Now, my bags are packed for another journey into the Driftless. But while I am excited to renew my tradition, there is a pang of trepidation edging out my exhilaration as my return approaches. Perhaps I know that lightning rarely strikes three times. I will never experience these places with the same openness in my eyes that I did on those first trips. But that’s partly a dodge, I think. Photographers are used to becoming familiar with a subject. We revisit the same places dozens of times, searching for the moment to arrest their perfected images. Reflecting, I suspect that the truer issue is that this trip is no longer a respite. It doesn’t mark a time of freedom between semesters, an escape from my real-world obligations. Right now, I am a photographer. This is my obligation. I held off a lot of self-doubt and self-assessment by burying it under academic hyperactivity. Now I have to deal with those things while simultaneously making work. Any sense of free exploration or sabbatical will be altered by background noise: Is this picture in line with my aesthetic?
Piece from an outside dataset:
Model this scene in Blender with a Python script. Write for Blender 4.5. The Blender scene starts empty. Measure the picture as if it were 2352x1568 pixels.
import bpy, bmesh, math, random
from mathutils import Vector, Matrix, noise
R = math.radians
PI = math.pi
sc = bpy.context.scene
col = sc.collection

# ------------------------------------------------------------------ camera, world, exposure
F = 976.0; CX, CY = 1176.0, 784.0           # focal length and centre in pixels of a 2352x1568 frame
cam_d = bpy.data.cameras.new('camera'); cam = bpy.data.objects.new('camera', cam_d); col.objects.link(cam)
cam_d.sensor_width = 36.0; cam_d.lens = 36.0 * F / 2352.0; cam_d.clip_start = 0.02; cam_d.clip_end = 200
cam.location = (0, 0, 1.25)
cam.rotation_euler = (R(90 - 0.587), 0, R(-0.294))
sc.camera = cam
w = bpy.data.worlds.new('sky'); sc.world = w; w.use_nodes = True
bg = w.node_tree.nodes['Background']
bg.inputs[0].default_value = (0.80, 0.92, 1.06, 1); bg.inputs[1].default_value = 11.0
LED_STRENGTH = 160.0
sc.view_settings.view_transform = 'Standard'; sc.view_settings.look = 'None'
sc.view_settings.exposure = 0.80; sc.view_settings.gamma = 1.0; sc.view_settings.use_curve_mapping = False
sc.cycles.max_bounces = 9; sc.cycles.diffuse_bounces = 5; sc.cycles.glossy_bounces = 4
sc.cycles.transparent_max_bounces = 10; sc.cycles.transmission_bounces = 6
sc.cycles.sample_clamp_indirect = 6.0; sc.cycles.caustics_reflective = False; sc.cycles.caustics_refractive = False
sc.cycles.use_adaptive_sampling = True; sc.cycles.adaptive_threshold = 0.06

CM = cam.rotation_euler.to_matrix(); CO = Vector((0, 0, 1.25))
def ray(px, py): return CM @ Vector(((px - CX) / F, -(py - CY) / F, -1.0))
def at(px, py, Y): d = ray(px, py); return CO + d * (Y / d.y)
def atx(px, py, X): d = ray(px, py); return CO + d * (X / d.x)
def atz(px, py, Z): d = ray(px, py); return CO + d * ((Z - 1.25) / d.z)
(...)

Will that scene fit with the entry I’m considering?

When I was in Ireland, I made some photo/sculptural work that explored the tension between the raw creative impulse that we have all our lives, and the refining action of study. While we surely get “better” with practice, we also dull part of our connection to something elemental. I don’t know if I’ll be able to keep these motivations in a productive, let alone nourishing, balance. All I can do is get up before dawn, put my boots on, and head out with my eyes open.